=== GIVEN INFORMATION ===

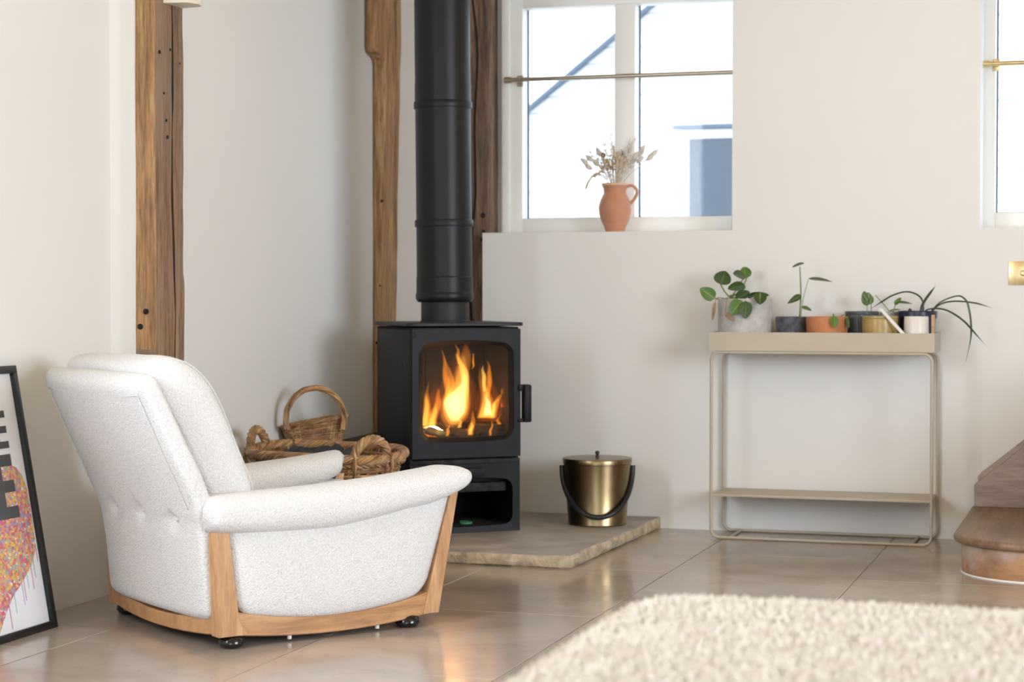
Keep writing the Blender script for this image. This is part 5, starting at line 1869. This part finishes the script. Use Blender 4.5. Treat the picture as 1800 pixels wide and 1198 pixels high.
def tuft(p, nrm, L):
    d = (nrm + V((rnd.gauss(0, .35), rnd.gauss(0, .35), rnd.gauss(0, .2)))).normalized()
    u = d.orthogonal().normalized(); w = d.cross(u)
    b = len(verts)
    m1 = p + d * L * 0.55; tp = m1 + (d + V((rnd.gauss(0, .6), rnd.gauss(0, .6), -0.25))).normalized() * L * 0.5
    for c, r_ in ((p - d * 0.004, 0.0035), (m1, 0.0038)):
        for k in range(3):
            a = 2.094 * k; verts.append(c + (u * math.cos(a) + w * math.sin(a)) * r_)
    verts.append(tp)
    for k in range(3):
        j = (k + 1) % 3
        fcs.append((b + k, b + j, b + 3 + j, b + 3 + k)); fcs.append((b + 3 + k, b + 3 + j, b + 6))
def surf_z(x, y):
    # distance to the edge of the plan
    a, b, r_ = fhx, fhy, 0.14
    qx, qy = abs(x) - (a - r_), abs(y) - (b - r_)
    dist = r_ - (math.hypot(max(qx, 0), max(qy, 0)) + min(max(qx, qy), 0)) if (qx > 0 or qy > 0) else r_ - max(qx, qy)
    return dist
tab = [(0.0, 0.30), (0.006, 0.35), (0.024, 0.38), (0.055, 0.393), (0.12, 0.397)]
sp_ = 0.0056
nxs = int(2 * fhx / sp_); nys = int(2 * fhy / sp_)
for i in range(nxs):
    for j in range(nys):
        x = -fhx + sp_ * (i + rnd.random()); y = -fhy + sp_ * (j + rnd.random())
        d = surf_z(x, y)
        if d < 0.004: continue
        z = 0.397
        for (d0, z0), (d1, z1) in zip(tab[:-1], tab[1:]):
            if d < d1: z = z0 + (z1 - z0) * (d - d0) / (d1 - d0); break
        nrm = V((0, 0, 1))
        if d < 0.06:
            e = 0.004
            g = V((surf_z(x + e, y) - surf_z(x - e, y), surf_z(x, y + e) - surf_z(x, y - e), 0))
            if g.length > 1e-6: nrm = (V((0, 0, 1)) - g.normalized() * (0.06 - d) / 0.03).normalized()
        tuft(V((x, y, z + FZ)), nrm, rnd.uniform(0.011, 0.018))
for pz in range(29):           # sides
    z = 0.07 + 0.011 * pz
    lp = plan(fhx, fhy, 0.14, 14)
    per = []
    for k in range(len(lp)):
        a, b = V(lp[k]), V(lp[(k + 1) % len(lp)])
        n = max(1, int((b - a).length / 0.012))
        tn = (b - a).normalized()
        for q in range(n):
            p = a.lerp(b, (q + rnd.random()) / n)
            tuft(V((p.x, p.y, z + rnd.uniform(-.005, .005))), V((tn.y, -tn.x, 0.1)), rnd.uniform(0.014, 0.022))
me = bpy.data.meshes.new('wool_pile'); me.from_pydata([tuple(v) for v in verts], [], fcs); me.update()
o = link('wool_pile', me, 'shag', fs, smooth=False)
o['kind'] = 'stuff'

===

▶ [WHAT IS NEEDED] Copy out all the data exactly; skip the pictures.

▶ [ANSWER IN FULL]
Keep writing the Blender script for this image. This is part 5, starting at line 1869. This part finishes the script. Use Blender 4.5. Treat the picture as 1800 pixels wide and 1198 pixels high.
def tuft(p, nrm, L):
    d = (nrm + V((rnd.gauss(0, .35), rnd.gauss(0, .35), rnd.gauss(0, .2)))).normalized()
    u = d.orthogonal().normalized(); w = d.cross(u)
    b = len(verts)
    m1 = p + d * L * 0.55; tp = m1 + (d + V((rnd.gauss(0, .6), rnd.gauss(0, .6), -0.25))).normalized() * L * 0.5
    for c, r_ in ((p - d * 0.004, 0.0035), (m1, 0.0038)):
        for k in range(3):
            a = 2.094 * k; verts.append(c + (u * math.cos(a) + w * math.sin(a)) * r_)
    verts.append(tp)
    for k in range(3):
        j = (k + 1) % 3
        fcs.append((b + k, b + j, b + 3 + j, b + 3 + k)); fcs.append((b + 3 + k, b + 3 + j, b + 6))
def surf_z(x, y):
    # distance to the edge of the plan
    a, b, r_ = fhx, fhy, 0.14
    qx, qy = abs(x) - (a - r_), abs(y) - (b - r_)
    dist = r_ - (math.hypot(max(qx, 0), max(qy, 0)) + min(max(qx, qy), 0)) if (qx > 0 or qy > 0) else r_ - max(qx, qy)
    return dist
tab = [(0.0, 0.30), (0.006, 0.35), (0.024, 0.38), (0.055, 0.393), (0.12, 0.397)]
sp_ = 0.0056
nxs = int(2 * fhx / sp_); nys = int(2 * fhy / sp_)
for i in range(nxs):
    for j in range(nys):
        x = -fhx + sp_ * (i + rnd.random()); y = -fhy + sp_ * (j + rnd.random())
        d = surf_z(x, y)
        if d < 0.004: continue
        z = 0.397
        for (d0, z0), (d1, z1) in zip(tab[:-1], tab[1:]):
            if d < d1: z = z0 + (z1 - z0) * (d - d0) / (d1 - d0); break
        nrm = V((0, 0, 1))
        if d < 0.06:
            e = 0.004
            g = V((surf_z(x + e, y) - surf_z(x - e, y), surf_z(x, y + e) - surf_z(x, y - e), 0))
            if g.length > 1e-6: nrm = (V((0, 0, 1)) - g.normalized() * (0.06 - d) / 0.03).normalized()
        tuft(V((x, y, z + FZ)), nrm, rnd.uniform(0.011, 0.018))
for pz in range(29):           # sides
    z = 0.07 + 0.011 * pz
    lp = plan(fhx, fhy, 0.14, 14)
    per = []
    for k in range(len(lp)):
        a, b = V(lp[k]), V(lp[(k + 1) % len(lp)])
        n = max(1, int((b - a).length / 0.012))
        tn = (b - a).normalized()
        for q in range(n):
            p = a.lerp(b, (q + rnd.random()) / n)
            tuft(V((p.x, p.y, z + rnd.uniform(-.005, .005))), V((tn.y, -tn.x, 0.1)), rnd.uniform(0.014, 0.022))
me = bpy.data.meshes.new('wool_pile'); me.from_pydata([tuple(v) for v in verts], [], fcs); me.update()
o = link('wool_pile', me, 'shag', fs, smooth=False)
o['kind'] = 'stuff'